Saturday 12 December 2015

Mr Geerdink, Please Explain (Dutch Painting Affair)


 "Розраховуємо на здоровий
глузд і порядність голандців".
The Dutch painting [Westfries Museum Theft] affair as reported by the Guardian:
A hoard of stolen Dutch golden age paintings is being offered for sale by an ultra-nationalist militia in Ukraine, according to the museum from which the works vanished a decade ago. The Westfries Museum in Hoorn, 50km north of Amsterdam, said on Monday it suspected members of the Ukrainian state security service, SBU, the far-right Svoboda (Freedom) party, and “art criminals with contacts ... at the highest political level” might also be involved in the attempt to sell the canvases. The small provincial museum’s director, Ad Geerdink, said [...] “Our collection is in the hands of corrupt people, deep in the heart of the Ukrainian political elite,” he told De Telegraaf. “They refuse to give back these paintings and want only one thing: to earn illicit money from our cultural heritage.”
I hope that if it turns out that the source of his "information" turns out to be false, Ad Geerdink the provincial museum curator who has provoked a damaging international scandal will have the decency to resign. What is the "source"? According to their negotiator who went on their behalf to meet a middleman, it was his "informants" in Ukraine. Whether that evidence stands up to official police investigation remains to be seen.

It is far from clear what was Mr Humeniuk's involvement with the paintings. From information emerging independently of the Dutch claims, it looks more like he was offering to act as a middleman rather than actually being in possession of the paintings. Nevertheless it seems to be the case that (and in fact Brand himself notes this as a fact), at the time of the initial contact with the Dutch Embassy in Kiev (July 2015) [see here and here TPQ 10-11 july 2015 ], and his meeting with Brand in August he was no longer a member of the militia group which Mr Brand is accusing of having the paintings. So what is the connection between the stolen paintings and the specific militia group named by the Dutch? How could Humeniuk talk meaningfully of "my men" (which is the basis of Brand's accusation) when he was no longer enlisted in that unit?

The evidence of the involvement of  that "political elite" comes from elsewhere:
October: Knowledgeable informants notify Brand that Oleh Tyahnybok, leader of the right-wing extremist party Svoboda, is pulling the strings behind the scenes. The name Valentyn Nalyvaichenko, former head of the secret service is repeatedly mentioned.
These "knowledgeable informants" who "mention names repeatedly" are from which political option?  Do they speak Dutch? They should be easy for the police to track down and question.

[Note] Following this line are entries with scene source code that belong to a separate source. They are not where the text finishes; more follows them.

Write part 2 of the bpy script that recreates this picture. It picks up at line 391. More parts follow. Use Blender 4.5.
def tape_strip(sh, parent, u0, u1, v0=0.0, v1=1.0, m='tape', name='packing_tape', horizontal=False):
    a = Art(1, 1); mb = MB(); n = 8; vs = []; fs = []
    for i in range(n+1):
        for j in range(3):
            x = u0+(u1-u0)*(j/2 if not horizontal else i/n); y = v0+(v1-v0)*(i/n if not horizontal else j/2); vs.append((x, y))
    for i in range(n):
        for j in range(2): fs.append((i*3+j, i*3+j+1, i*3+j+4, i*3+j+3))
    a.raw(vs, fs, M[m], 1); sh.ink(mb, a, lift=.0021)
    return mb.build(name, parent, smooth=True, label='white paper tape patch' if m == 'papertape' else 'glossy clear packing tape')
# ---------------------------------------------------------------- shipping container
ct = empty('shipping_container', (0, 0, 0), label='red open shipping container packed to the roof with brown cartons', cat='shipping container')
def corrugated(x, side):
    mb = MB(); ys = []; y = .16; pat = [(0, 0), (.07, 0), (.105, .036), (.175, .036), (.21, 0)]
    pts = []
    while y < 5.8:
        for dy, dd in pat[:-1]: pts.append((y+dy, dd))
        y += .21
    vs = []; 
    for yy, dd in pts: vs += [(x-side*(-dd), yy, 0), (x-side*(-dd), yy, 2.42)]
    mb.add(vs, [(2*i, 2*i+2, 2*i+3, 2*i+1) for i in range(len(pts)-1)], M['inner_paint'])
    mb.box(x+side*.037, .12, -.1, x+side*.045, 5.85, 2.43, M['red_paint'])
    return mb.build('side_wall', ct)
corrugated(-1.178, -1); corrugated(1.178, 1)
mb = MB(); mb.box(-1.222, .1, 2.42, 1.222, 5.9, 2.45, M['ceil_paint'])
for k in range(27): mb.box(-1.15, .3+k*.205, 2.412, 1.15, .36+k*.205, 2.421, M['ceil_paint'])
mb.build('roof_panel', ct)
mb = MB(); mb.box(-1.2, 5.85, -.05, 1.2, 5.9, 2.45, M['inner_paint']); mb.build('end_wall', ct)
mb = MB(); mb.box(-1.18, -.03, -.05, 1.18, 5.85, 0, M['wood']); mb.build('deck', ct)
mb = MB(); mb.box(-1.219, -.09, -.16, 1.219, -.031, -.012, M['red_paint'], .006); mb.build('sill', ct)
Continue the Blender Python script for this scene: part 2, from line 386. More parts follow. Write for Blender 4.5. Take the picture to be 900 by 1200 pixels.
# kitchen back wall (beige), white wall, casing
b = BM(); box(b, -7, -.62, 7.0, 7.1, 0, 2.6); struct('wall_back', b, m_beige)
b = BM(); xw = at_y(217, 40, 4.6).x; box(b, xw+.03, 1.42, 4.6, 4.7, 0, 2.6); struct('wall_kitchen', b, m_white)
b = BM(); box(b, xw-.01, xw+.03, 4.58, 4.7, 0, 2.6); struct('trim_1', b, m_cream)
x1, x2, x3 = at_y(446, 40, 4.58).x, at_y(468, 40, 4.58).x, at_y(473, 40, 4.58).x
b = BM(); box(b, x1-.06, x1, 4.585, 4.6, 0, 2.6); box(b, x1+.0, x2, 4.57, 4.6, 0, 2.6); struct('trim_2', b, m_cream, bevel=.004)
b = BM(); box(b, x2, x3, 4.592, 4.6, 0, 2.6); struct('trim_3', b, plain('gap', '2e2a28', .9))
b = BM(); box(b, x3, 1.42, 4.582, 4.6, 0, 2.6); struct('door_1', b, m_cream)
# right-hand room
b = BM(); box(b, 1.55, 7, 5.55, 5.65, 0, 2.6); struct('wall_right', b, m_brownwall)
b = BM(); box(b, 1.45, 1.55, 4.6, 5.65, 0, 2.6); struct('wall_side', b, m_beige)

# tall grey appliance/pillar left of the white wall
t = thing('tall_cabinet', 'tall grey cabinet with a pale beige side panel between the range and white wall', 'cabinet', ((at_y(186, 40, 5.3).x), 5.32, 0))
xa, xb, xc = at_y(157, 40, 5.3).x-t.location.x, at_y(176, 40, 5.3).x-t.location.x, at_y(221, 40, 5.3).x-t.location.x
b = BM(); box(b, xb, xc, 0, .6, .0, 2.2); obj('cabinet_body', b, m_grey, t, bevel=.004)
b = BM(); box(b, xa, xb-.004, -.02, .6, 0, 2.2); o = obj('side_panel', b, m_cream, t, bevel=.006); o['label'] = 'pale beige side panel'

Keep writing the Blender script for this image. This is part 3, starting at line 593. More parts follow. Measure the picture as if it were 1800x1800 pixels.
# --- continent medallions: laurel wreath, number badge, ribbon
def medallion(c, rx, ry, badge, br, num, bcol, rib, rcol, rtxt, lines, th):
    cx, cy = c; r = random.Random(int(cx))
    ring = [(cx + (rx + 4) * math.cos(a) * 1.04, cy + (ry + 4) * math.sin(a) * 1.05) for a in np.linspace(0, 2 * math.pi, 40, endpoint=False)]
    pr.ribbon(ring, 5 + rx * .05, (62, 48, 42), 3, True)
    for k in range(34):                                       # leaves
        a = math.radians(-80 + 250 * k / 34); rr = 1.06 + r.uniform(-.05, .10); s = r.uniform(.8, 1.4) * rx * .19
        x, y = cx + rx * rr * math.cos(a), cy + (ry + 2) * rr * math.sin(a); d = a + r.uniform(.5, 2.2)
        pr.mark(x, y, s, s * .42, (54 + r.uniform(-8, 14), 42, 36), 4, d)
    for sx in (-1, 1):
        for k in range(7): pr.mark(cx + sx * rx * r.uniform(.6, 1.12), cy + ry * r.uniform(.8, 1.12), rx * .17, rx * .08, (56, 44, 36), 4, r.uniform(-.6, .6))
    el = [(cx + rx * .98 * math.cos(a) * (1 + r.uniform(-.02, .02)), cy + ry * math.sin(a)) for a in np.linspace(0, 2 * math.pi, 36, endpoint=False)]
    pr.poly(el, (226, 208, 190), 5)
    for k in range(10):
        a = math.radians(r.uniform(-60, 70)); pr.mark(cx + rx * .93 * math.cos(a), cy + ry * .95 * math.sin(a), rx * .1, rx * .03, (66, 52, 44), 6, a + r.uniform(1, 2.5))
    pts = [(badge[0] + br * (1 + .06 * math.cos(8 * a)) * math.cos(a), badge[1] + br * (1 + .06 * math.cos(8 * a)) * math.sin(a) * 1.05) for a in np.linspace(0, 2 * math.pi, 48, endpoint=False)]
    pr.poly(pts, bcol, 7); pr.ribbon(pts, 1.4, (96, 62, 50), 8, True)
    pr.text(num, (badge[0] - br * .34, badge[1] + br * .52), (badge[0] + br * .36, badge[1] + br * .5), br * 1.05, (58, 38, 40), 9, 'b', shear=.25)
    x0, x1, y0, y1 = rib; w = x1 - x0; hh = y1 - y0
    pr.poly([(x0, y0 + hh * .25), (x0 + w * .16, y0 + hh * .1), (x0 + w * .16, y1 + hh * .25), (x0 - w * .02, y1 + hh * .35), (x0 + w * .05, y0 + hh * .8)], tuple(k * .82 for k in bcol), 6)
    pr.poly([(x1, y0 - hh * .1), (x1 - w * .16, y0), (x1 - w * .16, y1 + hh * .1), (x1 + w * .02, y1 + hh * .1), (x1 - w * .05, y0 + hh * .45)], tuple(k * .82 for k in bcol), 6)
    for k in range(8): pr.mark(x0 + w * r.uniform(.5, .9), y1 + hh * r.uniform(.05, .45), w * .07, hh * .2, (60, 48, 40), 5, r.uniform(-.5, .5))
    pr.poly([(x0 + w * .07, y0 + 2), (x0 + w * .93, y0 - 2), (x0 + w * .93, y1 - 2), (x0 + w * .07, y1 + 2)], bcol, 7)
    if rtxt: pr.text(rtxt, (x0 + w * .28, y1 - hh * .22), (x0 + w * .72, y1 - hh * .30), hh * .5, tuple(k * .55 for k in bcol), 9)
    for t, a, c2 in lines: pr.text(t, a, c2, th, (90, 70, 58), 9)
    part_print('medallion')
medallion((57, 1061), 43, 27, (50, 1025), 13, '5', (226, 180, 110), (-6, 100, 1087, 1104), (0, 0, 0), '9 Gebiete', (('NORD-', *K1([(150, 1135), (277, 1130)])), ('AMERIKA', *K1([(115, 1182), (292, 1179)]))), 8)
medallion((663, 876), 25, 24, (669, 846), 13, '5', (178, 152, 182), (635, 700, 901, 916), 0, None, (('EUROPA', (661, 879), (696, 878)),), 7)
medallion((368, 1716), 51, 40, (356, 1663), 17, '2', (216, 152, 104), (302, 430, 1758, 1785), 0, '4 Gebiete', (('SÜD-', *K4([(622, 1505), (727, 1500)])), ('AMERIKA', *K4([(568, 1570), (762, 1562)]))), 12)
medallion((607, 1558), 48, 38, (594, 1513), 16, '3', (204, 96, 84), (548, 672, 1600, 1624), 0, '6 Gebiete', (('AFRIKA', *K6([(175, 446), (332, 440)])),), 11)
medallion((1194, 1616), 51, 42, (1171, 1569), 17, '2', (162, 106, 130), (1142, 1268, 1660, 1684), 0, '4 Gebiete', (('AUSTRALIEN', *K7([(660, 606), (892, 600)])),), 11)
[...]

[Update 13/12/15 19:52: inconsistently Mr Brand is now saying that "At Borys his first meeting at Embassy (6 witnesses) he himself mentioned that Valentyn Nalyvaichenko knew about the paintings". *  Firstly, yesterday he was claiming four witnesses, now six (and a film). Secondly, he dismisses other things Humeniuk says as "lies", but for some reason, he is prepared to treat this one as 'true' - is that just because it fits his preferred story?] [Update update, twenty minutes after it was posted, that tweet was deleted, what's going on? Why change the facts supporting the story?]

It seems to me that the museum director Geerdink is deliberately engaging in political provocation. He might like to tell us how in the past few weeks he has verified these third hand reports of "informants" before going public with his sweeping accusations. I think we'd also like to ask how it is that thieves could walk off with so many objects in one go from his museum, and why for some of those paintings they have only monochrome photos which 'could not be used as evidence'  and for some of the missing objects they have no photos in their records at all. A bit of a balls-up really Mr Geerdink.

* "Knew about the paintings" is a long way from "involved in the plot trying to extract ransom money from the Dutch government". Equally one can now say that Khatia Dekanoidze "knows about the paintings". What accusations will the Dutch soon be making about her "involvement"? Crazy people.